“Kemajuan peradaban Aceh salah satunya terlihat dari sisi numismatik. Saya sendiri mengoleksi koin-koin dari Samudera Pasai. Sejak zaman Sultan Ahmad Az-Zahir, putra Sultan Malikus Saleh, koin emas dengan inskripsi sudah dibuat. Tradisi ini berlanjut hingga masa Kesultanan Aceh Darussalam dengan koin berbahan emas, perak, dan timah yang bentuknya lebih maju dibanding kesultanan lain pada masanya. Ini adalah salah satu ekspresi budaya yang luar biasa," ucapnya.
Lebih jauh, Menbud Fadli juga menyebutkan beberapa upaya Kementerian Kebudayaan (Kemenbud) untuk mengembangkan ekosistem budaya nasional, salah satunya dengan memanfaatkan Cultural and Creative Industry (CCI) melalui wisata museum.
“Di negara-negara maju, museum bisa menjadi sumber pemasukan, misalnya Museum of Modern Art (MoMA) di New York atau Museum Louvre di Paris. Sumber pemasukan museum-museum itu bukan hanya dari penjualan tiket, tapi 50 persen pendapatannya berasal dari penjualan merchandise. Ke depannya, kita bisa mengembangkan inovasi untuk memajukan industri budaya dan kreatif kita,” katanya.
Wakil Rektor III Bidang Kemahasiswaan dan Alumni Universitas Syiah Kuala, Mustanir menyatakan siap untuk bersinergi dengan Kemenbud untuk memajukan kebudayaan Aceh.

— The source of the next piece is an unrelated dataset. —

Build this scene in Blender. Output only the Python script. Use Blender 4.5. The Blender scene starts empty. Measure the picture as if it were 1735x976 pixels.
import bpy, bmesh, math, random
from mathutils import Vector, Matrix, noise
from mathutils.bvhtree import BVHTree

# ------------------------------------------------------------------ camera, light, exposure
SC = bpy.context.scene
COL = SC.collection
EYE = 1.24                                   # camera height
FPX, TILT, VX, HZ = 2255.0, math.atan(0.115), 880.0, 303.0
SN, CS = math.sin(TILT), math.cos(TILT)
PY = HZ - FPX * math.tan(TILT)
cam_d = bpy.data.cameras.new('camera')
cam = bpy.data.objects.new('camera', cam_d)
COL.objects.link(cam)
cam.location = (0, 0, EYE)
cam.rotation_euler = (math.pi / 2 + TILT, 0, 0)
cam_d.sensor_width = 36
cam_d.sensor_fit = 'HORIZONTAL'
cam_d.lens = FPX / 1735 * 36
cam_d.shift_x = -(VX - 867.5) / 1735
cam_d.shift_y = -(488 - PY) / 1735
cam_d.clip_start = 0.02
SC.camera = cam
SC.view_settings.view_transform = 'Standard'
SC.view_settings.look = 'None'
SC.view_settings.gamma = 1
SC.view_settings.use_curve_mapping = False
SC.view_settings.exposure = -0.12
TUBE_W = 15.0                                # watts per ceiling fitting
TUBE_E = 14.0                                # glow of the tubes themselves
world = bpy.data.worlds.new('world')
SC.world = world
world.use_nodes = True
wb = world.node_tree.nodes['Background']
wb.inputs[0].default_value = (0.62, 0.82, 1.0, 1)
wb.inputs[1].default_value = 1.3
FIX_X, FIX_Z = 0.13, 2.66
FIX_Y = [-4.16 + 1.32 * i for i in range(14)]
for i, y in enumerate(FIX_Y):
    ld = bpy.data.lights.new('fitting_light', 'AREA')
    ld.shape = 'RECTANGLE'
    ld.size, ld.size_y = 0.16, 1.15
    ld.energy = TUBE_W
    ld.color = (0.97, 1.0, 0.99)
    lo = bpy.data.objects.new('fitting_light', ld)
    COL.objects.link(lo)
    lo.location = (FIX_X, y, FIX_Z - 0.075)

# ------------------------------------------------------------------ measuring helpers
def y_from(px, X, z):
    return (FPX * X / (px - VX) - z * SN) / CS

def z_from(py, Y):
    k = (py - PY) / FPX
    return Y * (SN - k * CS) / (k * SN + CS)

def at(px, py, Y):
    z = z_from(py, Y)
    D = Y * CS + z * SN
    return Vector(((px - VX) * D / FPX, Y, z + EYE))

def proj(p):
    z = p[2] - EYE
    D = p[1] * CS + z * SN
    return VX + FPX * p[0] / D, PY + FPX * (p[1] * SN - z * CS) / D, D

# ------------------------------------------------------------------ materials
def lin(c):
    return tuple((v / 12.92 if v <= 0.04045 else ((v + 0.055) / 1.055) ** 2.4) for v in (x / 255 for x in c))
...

“Aceh memiliki posisi istimewa dalam keberagaman sosial. Kita semua memahami bahwa sejak masa kesultanan, Aceh telah menjadi titik temu berbagai bangsa dan laboratorium kebudayaan yang memadukan nilai-nilai Islami, tradisi lokal, serta keterbukaan terhadap perubahan," ujarnya.